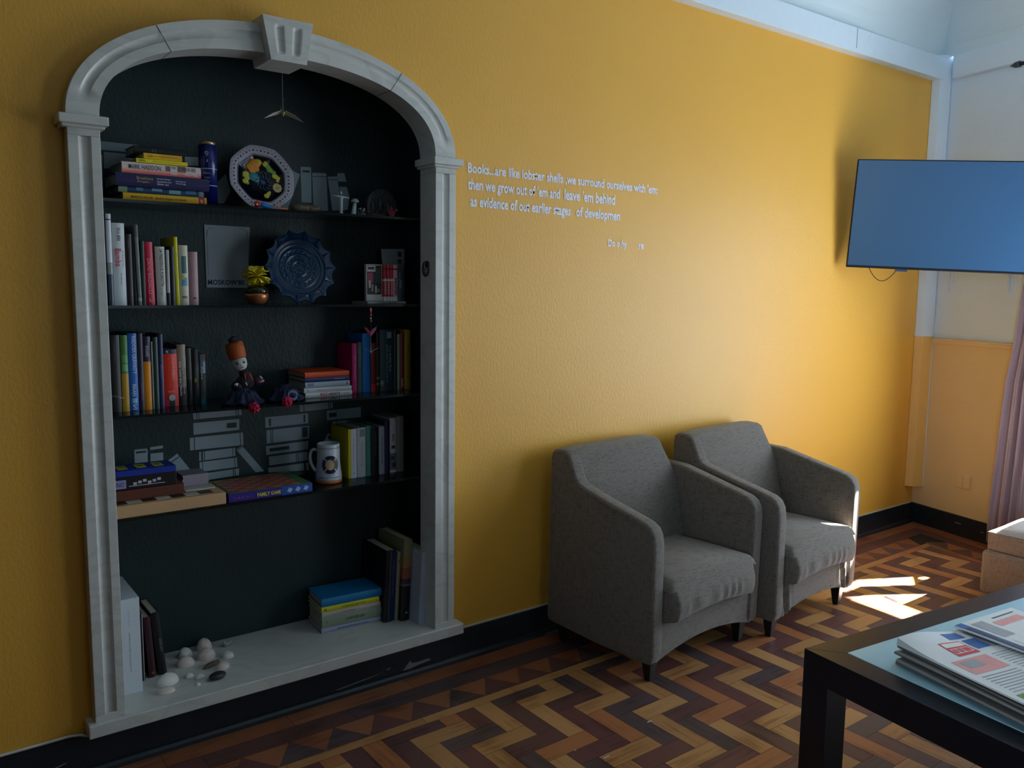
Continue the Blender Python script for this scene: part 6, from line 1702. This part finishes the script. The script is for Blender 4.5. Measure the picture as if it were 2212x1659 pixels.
mb = MB(); mb.ball((0, 0, 0.0115), 0.0285, M((40, 44, 46), 0.5, var=0.15), n=24, squash=(1.05, 0.72, 0.41)); mb.build('stone', t, smooth=True)
p = at(489, 1396, Z=ZS)
t = thing('coral', 'small knobbly grey-white coral behind the shells', 'coral', (p.x, p.y, ZS), (0, 0, 0.3))
mb = MB(); CO = M((158, 166, 166), 0.7, var=0.3, nscale=90); rn = random.Random(4)
mb.ball((0, 0, 0.009), 0.010, CO, n=12, squash=(1.6, 0.9, 0.85))
for i in range(12):
    a = rn.uniform(0, 2*PI); r_ = rn.uniform(0.012, 0.024); zz_ = rn.uniform(0.006, 0.020)
    mb.tube([(0, 0, 0.008), (r_*0.6*math.cos(a), r_*0.35*math.sin(a), zz_*0.8), (r_*math.cos(a), r_*0.6*math.sin(a), zz_)], 0.003, CO, 8, radii=[0.005, 0.004, 0.0032])
mb.build('branches', t, smooth=True)

# price tag loop at the left of the third shelf
p = at(254, 858, Y=0.10)
t = thing('ribbon', 'thin white bookmark ribbon curving out from the leftmost black book', 'ribbon', (p.x, 0.10, p.z))
mb = MB(); mb.tube([(-0.020, 0.057, 0.002), (-0.012, 0.02, 0.003), (0.0, 0.0, 0.001), (0.018, -0.004, -0.004)], 0.0008, M((190, 190, 186), 0.6), 6); mb.build('strip', t, smooth=True)
# paint crumbs on the floor
CRM = M((210, 206, 196), 0.8)
for k__, (px, py, lx, ly, a, lab) in enumerate(((1403, 1559, 0.020, 0.004, -0.1, 'white paper scrap on the parquet below the nearer armchair'), (1310, 1636, 0.024, 0.003, 0.0, 'long white scrap on the parquet near the bottom edge'), (1243, 1621, 0.005, 0.004, 0.3, 'tiny white crumb on the parquet left of the long scrap'), (1115, 1387, 0.014, 0.010, 0.4, 'pale flake on the floor by the skirting left of the armchair'))):
    p = at(px, py, Z=0)
    t = thing('paper_scrap', lab, 'paper scrap', (p.x, p.y, 0.0002), (0, 0, a), 'scraps on the floor')
    mb = MB(); mb.box((-lx/2, -ly/2, 0.0001), (lx/2, ly/2, 0.0012), CRM); mb.build('scrap', t)

# nothing is laid out beyond this point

■ **Work to complete**: Extract the full listing above verbatim; pictures are to be left out of the copy.

■ **Answer to the task**:
Continue the Blender Python script for this scene: part 6, from line 1702. This part finishes the script. The script is for Blender 4.5. Measure the picture as if it were 2212x1659 pixels.
mb = MB(); mb.ball((0, 0, 0.0115), 0.0285, M((40, 44, 46), 0.5, var=0.15), n=24, squash=(1.05, 0.72, 0.41)); mb.build('stone', t, smooth=True)
p = at(489, 1396, Z=ZS)
t = thing('coral', 'small knobbly grey-white coral behind the shells', 'coral', (p.x, p.y, ZS), (0, 0, 0.3))
mb = MB(); CO = M((158, 166, 166), 0.7, var=0.3, nscale=90); rn = random.Random(4)
mb.ball((0, 0, 0.009), 0.010, CO, n=12, squash=(1.6, 0.9, 0.85))
for i in range(12):
    a = rn.uniform(0, 2*PI); r_ = rn.uniform(0.012, 0.024); zz_ = rn.uniform(0.006, 0.020)
    mb.tube([(0, 0, 0.008), (r_*0.6*math.cos(a), r_*0.35*math.sin(a), zz_*0.8), (r_*math.cos(a), r_*0.6*math.sin(a), zz_)], 0.003, CO, 8, radii=[0.005, 0.004, 0.0032])
mb.build('branches', t, smooth=True)

# price tag loop at the left of the third shelf
p = at(254, 858, Y=0.10)
t = thing('ribbon', 'thin white bookmark ribbon curving out from the leftmost black book', 'ribbon', (p.x, 0.10, p.z))
mb = MB(); mb.tube([(-0.020, 0.057, 0.002), (-0.012, 0.02, 0.003), (0.0, 0.0, 0.001), (0.018, -0.004, -0.004)], 0.0008, M((190, 190, 186), 0.6), 6); mb.build('strip', t, smooth=True)
# paint crumbs on the floor
CRM = M((210, 206, 196), 0.8)
for k__, (px, py, lx, ly, a, lab) in enumerate(((1403, 1559, 0.020, 0.004, -0.1, 'white paper scrap on the parquet below the nearer armchair'), (1310, 1636, 0.024, 0.003, 0.0, 'long white scrap on the parquet near the bottom edge'), (1243, 1621, 0.005, 0.004, 0.3, 'tiny white crumb on the parquet left of the long scrap'), (1115, 1387, 0.014, 0.010, 0.4, 'pale flake on the floor by the skirting left of the armchair'))):
    p = at(px, py, Z=0)
    t = thing('paper_scrap', lab, 'paper scrap', (p.x, p.y, 0.0002), (0, 0, a), 'scraps on the floor')
    mb = MB(); mb.box((-lx/2, -ly/2, 0.0001), (lx/2, ly/2, 0.0012), CRM); mb.build('scrap', t)

# nothing is laid out beyond this point